Request = Set out each line from the following listing that includes the word "Measure".

Task data =
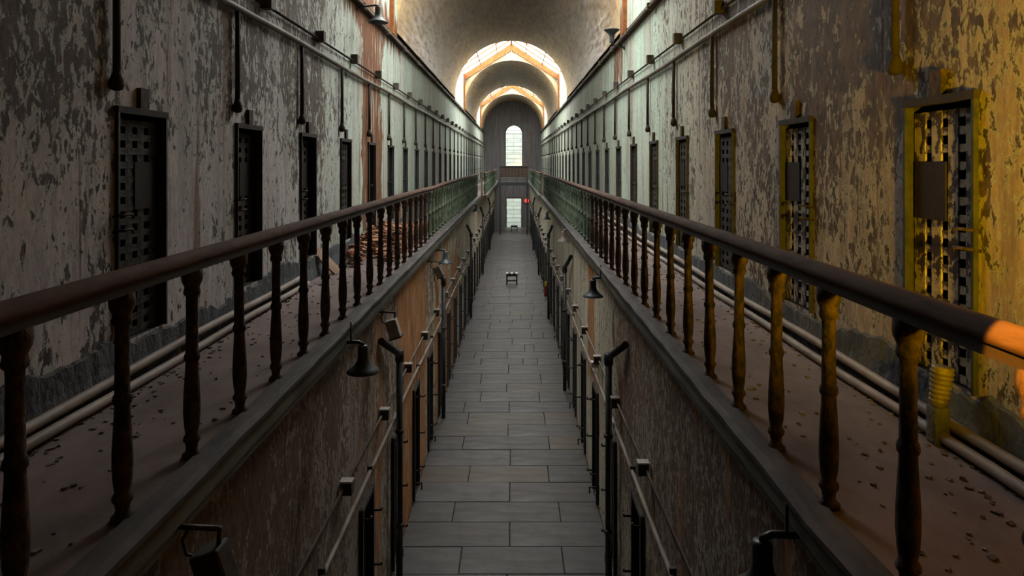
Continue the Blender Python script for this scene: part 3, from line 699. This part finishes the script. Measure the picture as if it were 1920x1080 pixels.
# --- ground-floor wall runs
for side, wx, sg, rusty in (('left', LL, 1, True), ('right', LR, -1, False)):
    t = empty('conduit', (wx, 0, Z(-3.45)), 'thin conduit with junction boxes on the ground-floor %s wall' % side, 'conduit', 'ground-floor conduits')
    MB().tube([(sg*0.05, 3.0, 0), (sg*0.05, YE-0.4, 0)], 0.016, 7).obj('tube', M['pipe'], t)
    jb = MB().box(-0.06, 0.06, -0.05, 0.05, -0.06, 0.07).mesh('junction_box', M['box'])
    jc = MB().box(-0.065, 0.065, -0.055, 0.055, 0.07, 0.09).mesh('box_lid', M['metal_box'])
    for k in range(28):
        y = (7.25 if side == 'left' else 7.7)+STEP*k*0.985
        b = part('junction_box', jb, t, (sg*0.08, y, 0)); part('box_lid', jc, b, (0,0,0))
    t = empty('wall_pipe', (wx, 0, Z(-3.84)), 'pale sagging pipe along the ground-floor %s wall, below the conduit' % side, 'pipe', 'ground-floor wall pipes')
    MB().tube([(sg*0.06, y, 0.02*math.sin(y*0.7)) for y in [3+(YE-3)*i/60 for i in range(61)]], 0.026, 7).obj('main_pipe', M['pipe'], t)
    cl = MB().box(-0.03, 0.035, -0.02, 0.02, -0.05, 0.05).mesh('pipe_clip', M['box'])
    for k in range(27): part('pipe_clip', cl, t, (sg*0.05, 6.4+STEP*k, 0))
    pos = [(10.2,'nearest'), (16.62,'second'), (27.37,'third'), (38.12,'fourth'), (48.87,'fifth')] if side == 'left' else [(10.02,'nearest'), (18.62,'second'), (27.22,'third'), (37.97,'fourth'), (48.72,'fifth')]
    for y, nm in pos:
        d = empty('downpipe', (wx, y, 0), '%s black downpipe with a slanted elbow on the ground-floor %s wall' % (nm, side), 'pipe', 'black downpipes on the %s' % side)
        zt = Z(-2.87); zs = Z(-2.42)
        MB().tube([(sg*0.145, 0, 0.0), (sg*0.145, 0, zt)], 0.05, 10).obj('riser', M['pipe_black'], d)
        MB().tube([(sg*0.145, 0, zt-0.02), (sg*0.14, -0.07, zt+0.05), (sg*0.05, -0.92, zs)], 0.05, 10).obj('slanted_pipe', M['pipe_black'], d)
        MB().lathe([(0.05,-0.10),(0.068,-0.09),(0.07,0.0),(0.066,0.07),(0.04,0.09)], 10, (sg*0.145, 0, zt)).obj('elbow', M['pipe_black'], d)
        for zz in (0.8, 2.2): MB().lathe([(0.05,-0.03),(0.066,-0.025),(0.066,0.025),(0.05,0.03)], 10, (sg*0.145, 0, zz)).obj('collar', M['iron'], d)

# --- pipes lying on the gallery floors
for side, wx, sg, ye in (('left', WL, 1, 9.15), ('right', WR, -1, 22.0)):
    r1 = random.Random(11)
    pts = [(wx+sg*0.145, y, GZ+0.045+0.008*math.sin(y*2)) for y in [-2+(ye+2)*i/30 for i in range(31)]]
    o = MB().tube(pts, 0.034, 9).obj('floor_pipe', M['pipe']); tag(o, 'pale pipe lying on the %s gallery floor, outer of two' % side, 'pipe', 'pipes on the gallery floors')
    pts = [(wx+sg*0.085, y, GZ+0.125+0.012*math.sin(y*1.3)+max(0, (y-5)*0.004)) for y in [-2+(ye+2)*i/30 for i in range(31)]]
    o = MB().tube(pts, 0.034, 9).obj('floor_pipe', M['pipe']); tag(o, 'raised pipe against the %s gallery skirting, inner of two' % side, 'pipe', 'pipes on the gallery floors')

# --- lamps
def lamp_shade_mesh(mat):
    pr = [(0.012,0.27),(0.045,0.265),(0.05,0.24),(0.05,0.16),(0.058,0.115),(0.085,0.075),(0.125,0.04),(0.160,0.012),(0.163,0.0),(0.155,0.002),(0.12,0.03),(0.08,0.065),(0.05,0.10)]
    return MB().lathe(pr, 24).mesh('lamp_shade', mat)
shade, shade_dim = lamp_shade_mesh(M['lamp']), lamp_shade_mesh(M['lamp_dim'])
def lamp(loc, sg, reach, label, up=None, dim=False, flip=False, scale=1.0, dy=0.0):
    """loc = rim centre; the arm goes to the wall at reach metres towards -sg"""
    t = empty('wall_lamp', loc, label, 'lamp', 'bell-shaped iron wall lamps')
    mt = M['lamp_dim'] if dim else M['lamp']
    s = part('lamp_shade', shade_dim if dim else shade, t); s.scale = (scale, scale, scale)
    if flip: s.rotation_euler = (PI, 0, 0)
    zz = (-0.27 if flip else 0.25)*scale
    if flip: pts = [(0,0,zz+0.02),(0,0,zz-0.02),(-sg*0.06,dy*0.2,zz-0.04),(-sg*reach,dy,zz-0.06)]
    else: pts = [(0,0,zz-0.01),(0,0,zz+0.03),(-sg*0.05,dy*0.2,zz+0.05),(-sg*reach,dy,zz+0.04)]
    MB().tube(pts, 0.02, 8).obj('arm', mt, t)
    MB().lathe([(0.06,-0.012),(0.06,0.012),(0.03,0.03)], 12, (-sg*(reach-0.005), dy, pts[-1][2]), Matrix.Rotation(sg*PI/2, 3, 'Y')).obj('wall_plate', mt, t)
    if up: MB().tube([(-sg*0.12, dy*0.4, zz+0.045), (-sg*0.12, dy*0.4, zz+up)], 0.009, 6).obj('hanger_rod', mt, t)
    return t
lamp((-1.50, 6.8, Z(-2.08)), 1, 0.35, 'large dark bell lamp below the near left gallery ledge', up=0.25)
lamp((-1.55, 15.5, Z(-2.27)), 1, 0.30, 'small slate bell lamp on the left wall beside a rust stain', up=0.3)
lamp((-1.55, 28.3, Z(-1.99)), 1, 0.30, 'tiny dark bell lamp under the far end of the left gallery', up=0.05)
lamp((1.25, 10.75, Z(-2.1)), -1, 0.29, 'dark bell lamp below the right gallery beside an orange streak', up=0.25)
lamp((1.27, 17.6, Z(-2.02)), -1, 0.27, 'faded brown bell lamp under the right gallery, second along', up=0.1, dim=True)
lamp((1.30, 26.5, Z(-2.18)), -1, 0.24, 'tiny black bell lamp under the right gallery, third along', up=0.25)
lamp((1.22, 3.35, Z(-2.12)), -1, 0.32, 'shadowed bell lamp low under the right gallery in the dark corner', up=0.2)
lamp((-2.46, 12.4, Z(2.55)), 1, 0.44, 'dark bell lamp hanging below the left cornice near the skylight', scale=1.12, dy=0.2)
lamp((2.30, 16.0, Z(3.13)), -1, 0.35, 'upturned black bell lamp above the right cornice', flip=True, scale=1.15, dy=0.3)
# floodlights on bent brackets
def flood(loc, sg, reach, rot, label, mat):
    t = empty('floodlight', loc, label, 'floodlight', 'tilted box floodlights')
    R = Matrix.Rotation(rot, 4, 'Y')
    MB().box(-0.075, 0.075, -0.07, 0.07, -0.14, 0.10, R).obj('housing', mat, t, bevel=0.012)
    MB().box(-0.085, 0.085, -0.08, 0.08, -0.155, -0.135, R).obj('lens_rim', M['box'], t)
    MB().tube([(0.03,0,0.19),(-sg*reach*0.5,0,0.20),(-sg*reach,0,0.19)], 0.014, 6).obj('bracket', M['iron'], t)
    MB().tube([(0.03,0,0.2),(0.02,0,0.08)], 0.012, 6).obj('stem', M['iron'], t)
    MB().tube([(-sg*0.12,0,0.2),(-sg*0.16,0,0.13),(-sg*0.14,0,0.06),(-sg*0.06,0,0.04),(-sg*0.02,0,0.06)], 0.009, 6).obj('cable', M['pipe_black'], t)
flood((-1.60, 9.05, Z(-2.17)), 1, 0.25, -0.3, 'grey box floodlight tilted below the left ledge beside the cream streak', M['metal_box'])
flood((-1.62, 14.6, Z(-2.30)), 1, 0.23, -0.5, 'small brown tilted floodlight beside the small left lamp', M['lamp_dim'])
flood((-1.50, 3.42, Z(-2.02)), 1, 0.35, -0.3, 'unlit floodlight in deep shadow at the bottom of the left wall', M['box'])
# galvanised fitting on the right wall
t = empty('outlet_box', (LR, 12.45, Z(-3.66)), 'pale metal outlet box beside the right downpipe', 'box')
MB().box(-0.13, 0.0, -0.07, 0.07, -0.05, 0.05).obj('housing', M['metal_box'], t, bevel=0.008)
MB().tube([(-0.06,0,0.05),(-0.06,0,0.12)], 0.014, 6).obj('stub_pipe', M['pipe'], t)

# --- stools
def stool(loc, label, W=0.60, D=0.42, H=0.58, white=True):
    t = empty('stool', loc, label, 'stool')
    for sx in (-1, 1):
        for sy in (-1, 1): MB().box(sx*(W/2-0.05)-0.035, sx*(W/2-0.05)+0.035, sy*(D/2-0.05)-0.03, sy*(D/2-0.05)+0.03, 0, H-0.05).obj('leg', M['stool'], t)
        MB().box(sx*(W/2-0.05)-0.02, sx*(W/2-0.05)+0.02, -D/2+0.04, D/2-0.04, 0.10, 0.16).obj('stretcher', M['stool'], t)
    MB().box(-W/2+0.05, W/2-0.05, -D/2+0.03, -D/2+0.07, 0.17, 0.23).obj('stretcher', M['stool'], t)
    MB().box(-W/2+0.02, W/2-0.02, -D/2+0.02, -D/2+0.05, H-0.16, H-0.05).obj('apron', M['stool'], t)
    MB().box(-W/2+0.02, W/2-0.02, D/2-0.05, D/2-0.02, H-0.16, H-0.05).obj('apron', M['stool'], t)
    k = 5; wd = W/k
    for i in range(k): MB().box(-W/2+i*wd+0.012, -W/2+(i+1)*wd-0.012, -D/2, D/2, H-0.05, H).obj('seat_slat', M['slat'] if white and i % 2 == 0 else M['stool'], t)
stool((-0.09, 35.0, 0.003), 'slatted dark stool with pale slats standing mid-corridor')
stool((0.06, 61.5, 0.003), 'tiny dark stool in front of the bright exit doorway', 0.62, 0.42, 0.6, False)
# --- debris on the left gallery
t = empty('broken_board', (-2.62, 10.2, GZ+0.015), 'raw brown board leaning by the rubble on the left gallery', 'board')
R = Matrix.Rotation(math.radians(28), 4, 'X') @ Matrix.Rotation(math.radians(-35), 4, 'Y')
MB().box(-0.015, 0.015, -0.10, 0.10, 0.0, 0.46, R).obj('plank', M['wood_b'], t)
MB().box(-0.03, 0.03, -0.10, 0.10, 0.40, 0.44, R).obj('batten', M['wood_b'], t)
def chunk_mesh(name, mat, seed, s):
    r = random.Random(seed); bm = bmesh.new(); bmesh.ops.create_icosphere(bm, subdivisions=1, radius=1)
    for v in bm.verts: v.co = Vector((v.co.x*s[0], v.co.y*s[1], v.co.z*s[2]))*r.uniform(0.65, 1.2)
    me = bpy.data.meshes.new(name); bm.to_mesh(me); bm.free(); me.materials.append(mat); return me
for (x, y, z, s, mat, lab) in ((-2.25, 11.9, 0.04, (0.10,0.13,0.05), 'white', 'white plaster chunk on the left gallery floor, nearer of two'),
        (-2.30, 12.5, 0.05, (0.12,0.10,0.06), 'white', 'white plaster chunk beside the rubble, farther of two'),
        (-2.62, 12.8, 0.22, (0.16,0.14,0.12), 'brick', 'largest orange brick lump on top of the left rubble heap')):
    o = bpy.data.objects.new('plaster_chunk' if mat == 'white' else 'brick_lump', chunk_mesh('chunk', M[mat], int(y*10), s)); COL.objects.link(o); o.location = (x, y, GZ+z)
    tag(o, lab, 'rubble', 'fallen chunks on the left gallery')
def scatter(name, mat, n, fx, label, seed):
    r = random.Random(seed); bm = bmesh.new()
    for i in range(n):
        x, y, z, s = fx(r)
        mtx = Matrix.Translation((x, y, z)) @ Matrix.Rotation(r.uniform(0, 6), 4, 'Z') @ Matrix.Rotation(r.uniform(-0.5, 0.5), 4, 'X') @ Matrix.Diagonal((s*r.uniform(0.6,1.6), s*r.uniform(0.5,1.2), s*r.uniform(0.3,0.7), 1))
        bmesh.ops.create_cube(bm, size=1, matrix=mtx)
    me = bpy.data.meshes.new(name); bm.to_mesh(me); bm.free(); me.materials.append(mat)
    o = bpy.data.objects.new(name, me); COL.objects.link(o); tag(o, label, kind='stuff'); return o
def heap(r):
    y = r.triangular(10.4, 19.0, 13.5); d = r.random()**1.6*0.75; h = max(0, (0.42-d*0.6)*math.exp(-((y-13.8)/2.8)**2))
    return WL+0.14+d, y, GZ+0.02+h*r.random()**0.5, r.uniform(0.04, 0.13)
scatter('rubble', M['brick'], 520, heap, 'orange brick and plaster rubble heaped along the left gallery wall', 4)
scatter('paint_flakes', M['flake'], 900, lambda r: (WL+0.16+r.random()**2.2*0.85, r.uniform(2, 26), GZ+0.004, r.uniform(0.008, 0.03)), 'dark paint flakes scattered on the left gallery floor', 8)
o = scatter('paint_flakes', M['flake'], 900, lambda r: (WR-0.16-r.random()**2.2*0.85, r.uniform(2, 26), GZ+0.004, r.uniform(0.008, 0.03)), 'dark paint flakes scattered on the right gallery floor', 9)
# --- ribbed tin hanging before the near right gate
t = empty('ribbed_tin', (2.50, 4.02, Z(-1.43)), 'ribbed yellow tin propped against the foot of the nearest right gate', 'tin')
pr = [(0.035,0),(0.045,0.005)]
for k in range(7): pr += [(0.044+0.002*k, 0.02+0.028*k), (0.053+0.002*k, 0.03+0.028*k), (0.053+0.002*k, 0.038+0.028*k), (0.044+0.002*k, 0.046+0.028*k)]
pr += [(0.062,0.225),(0.058,0.235),(0.03,0.236)]
MB().lathe(pr, 18, (0,0,0), Matrix.Rotation(0.12, 3, 'Y')).obj('body', M['jug'], t)
MB().box(-0.05, 0.05, -0.05, 0.05, -(Z(-1.43)-GZ), 0.004).obj('rubble_foot', M['base'], t, bevel=0.02)
# --- extinguisher, exit lamp
t = empty('fire_extinguisher', (1.42, 30.0, Z(-5.85)), 'small red cylinder with yellow top low on the right wall', 'extinguisher')
MB().lathe([(0.07,0),(0.08,0.02),(0.08,0.36),(0.055,0.42),(0.025,0.44)], 14).obj('body', M['redp'], t)
MB().lathe([(0.07,0.44),(0.075,0.5),(0.07,0.6),(0.03,0.66)], 12).obj('yellow_cap', M['yel'], t)
MB().box(0.05, 0.12, -0.04, 0.04, 0.1, 0.3).obj('bracket', M['iron'], t)
t = empty('exit_lamp', (1.27, YE-0.12, Z(-3.62)), 'small round red lamp beside the far exit doorway', 'lamp')
MB().lathe([(0.20,0),(0.22,0.04),(0.18,0.12),(0.08,0.16),(0.0,0.165)], 16, (0,0,0), Matrix.Rotation(PI/2, 3, 'X')).obj('lens', M['redglow'], t)
MB().box(-0.23, 0.23, 0.0, 0.12, -0.25, 0.25).obj('housing', M['box'], t)
t = empty('orange_light_strip', (LL+0.03, 63.5, 0.02), 'narrow strip of orange side-door light, made as a board at the far end of the left ground-floor wall', 'board')
MB().box(-0.03, 0.05, -0.3, 0.3, 0.9, 2.6).obj('light_strip_face', M['orange'], t)  # orange light from a side opening, put into the colour of an added board
MB().box(-0.03, 0.03, -0.3, 0.3, 0.0, 0.9).obj('light_strip_foot', M['rust'], t)
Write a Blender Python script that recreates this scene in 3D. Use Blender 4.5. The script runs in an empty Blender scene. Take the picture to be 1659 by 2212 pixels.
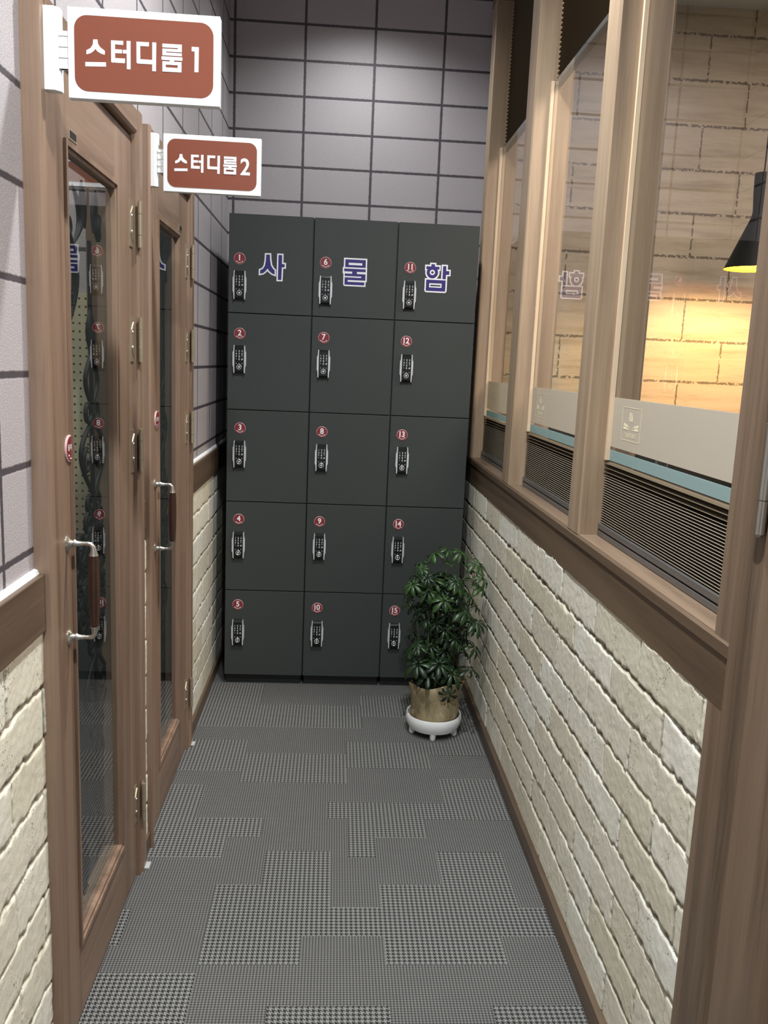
import bpy, bmesh, math, random
import numpy as np
from mathutils import Vector, Matrix, Euler

scene = bpy.context.scene
COL = scene.collection
PI = math.pi
W = 1.079          # corridor width
YB = 0.50          # back wall
CEIL = 2.95

# ------------------------------------------------------------------ camera
cam_d = bpy.data.cameras.new('camera'); cam = bpy.data.objects.new('camera', cam_d); COL.objects.link(cam)
cam_d.sensor_fit = 'VERTICAL'; cam_d.sensor_height = 36.0
cam_d.lens = 1840.58 / 2212.0 * 36.0
cam_d.clip_start = 0.02; cam_d.clip_end = 50
yw, pt, rl = (math.radians(a) for a in (-3.59361137, -9.85791518, -2.47043216))
Rm = Matrix.Rotation(yw, 3, 'Z') @ Matrix.Rotation(pt, 3, 'X') @ Matrix.Rotation(rl, 3, 'Y')
# camera local axes: right = X, up = Z, forward = Y  ->  blender camera looks along -Z with Y up
B = Matrix(((1, 0, 0), (0, 0, -1), (0, 1, 0)))
cam.matrix_world = Matrix.Translation((0.48460396, -3.45805109, 1.35632293)) @ (Rm @ B).to_4x4()
scene.camera = cam

# ------------------------------------------------------------------ view, world, lights
scene.view_settings.view_transform = 'Standard'
scene.view_settings.look = 'None'
scene.view_settings.gamma = 1.0
scene.view_settings.use_curve_mapping = False
scene.view_settings.exposure = 1.15
wd = bpy.data.worlds.new('world'); scene.world = wd; wd.use_nodes = True
wd.node_tree.nodes['Background'].inputs[0].default_value = (0.80, 0.86, 0.95, 1)
wd.node_tree.nodes['Background'].inputs[1].default_value = 0.30

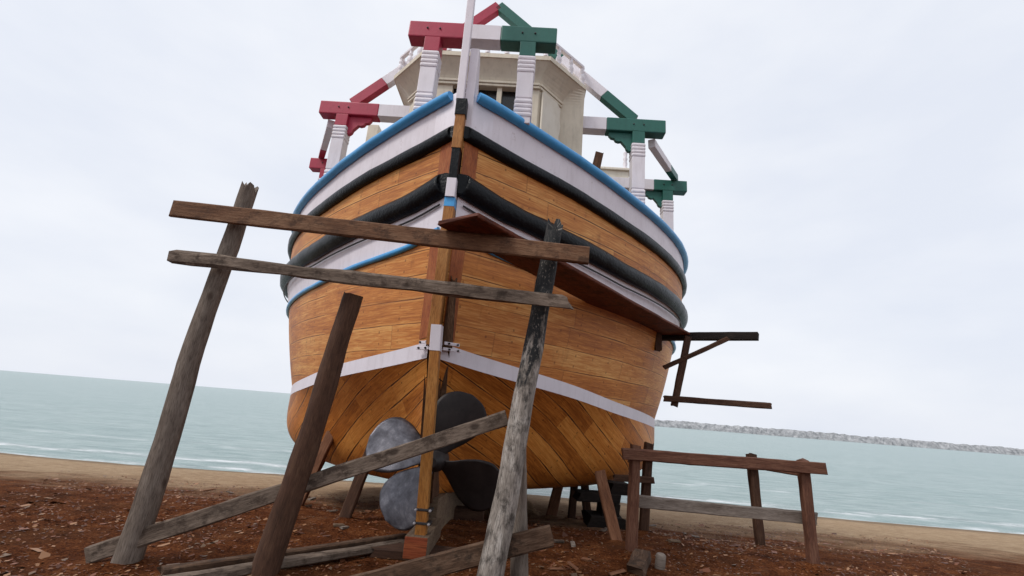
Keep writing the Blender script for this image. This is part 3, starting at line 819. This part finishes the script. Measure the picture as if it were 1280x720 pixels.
# balustrade
mb_r = MB(); bal = []
path = [Vector((-1.88, 1.9, 0)), Vector((-1.88, .57, 0)), Vector((-1.10, -.17, 0)), Vector((1.10, -.17, 0)), Vector((1.88, .57, 0)), Vector((1.88, 1.9, 0))]
for A, Bp, n_ in zip(path, path[1:], (4, 3, 6, 3, 4)):
    A3 = A + Vector((0, 0, 3.53)); B3 = Bp + Vector((0, 0, 3.53)); tt, xx, zz = frame_of(A3, B3); rot = Matrix((tt, xx, zz)).transposed()
    mb_r.box((A3 + B3) / 2, ((B3 - A3).length + .03, .075, .06), 0, rot, bev=.01)
    for i in range(n_):
        bal.append(A + (Bp - A) * ((i + .0) / n_))
mb_r.build('balustrade_rail', 'white_post', WH)
bal.append(path[-1])
bmb = MB(); bmb.lathe((0, 0, 0), [(.05, 0), (.05, .05), (.03, .07), (.055, .13), (.06, .19), (.04, .25), (.026, .28), (.045, .31), (.045, .33), (.028, .35), (.04, .40), (.045, .42)], 12)
for i, p in enumerate(bal):
    if i == 0: b0 = bmb.build('baluster', 'white_post', WH); b_ = b0
    else: b_ = b0.copy(); COL.objects.link(b_)
    b_.parent = WH; b_.location = (p.x, p.y, 3.087)

# small things on deck that show above the gunwale
mb = MB(); plank_mb(mb, (2.02, 2.0, 5.1), (2.21, 2.05, 6.30), .15, .05, up=(0, 1, 0), seed=4, ragB=.02); mb.build('deck_stake', 'darkwood', DH)
mb = MB()
mb.box((2.7, 8.3, 6.8), (2.3, 2.6, 4.0), 0, bev=.03); mb.box((2.7, 8.3, 8.82), (2.45, 2.75, .08), 0, bev=.02)
dk = mb.build('deck_cabin', 'cream_pale', DH)
mb = MB(); mb.lathe((3.74, 7.05, 8.85), [(.07, 0), (.07, .06), (.045, .1), (.07, .2), (.045, .3), (.07, .36), (.045, .42), (.06, .52), (.06, .58)], 12); mb.build('finial', 'white_post', dk)
mb = MB(); mb.box((-3.03, 4.6, 6.6), (.27, .25, 3.2), 0, bev=.02); mb.build('cabin_post', 'cream', DH)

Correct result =
Continue the Blender Python script for this scene: part 3, from line 699. This part finishes the script. Measure the picture as if it were 1920x1080 pixels.
Keep writing the Blender script for this image. This is part 3, starting at line 819. This part finishes the script. Measure the picture as if it were 1280x720 pixels.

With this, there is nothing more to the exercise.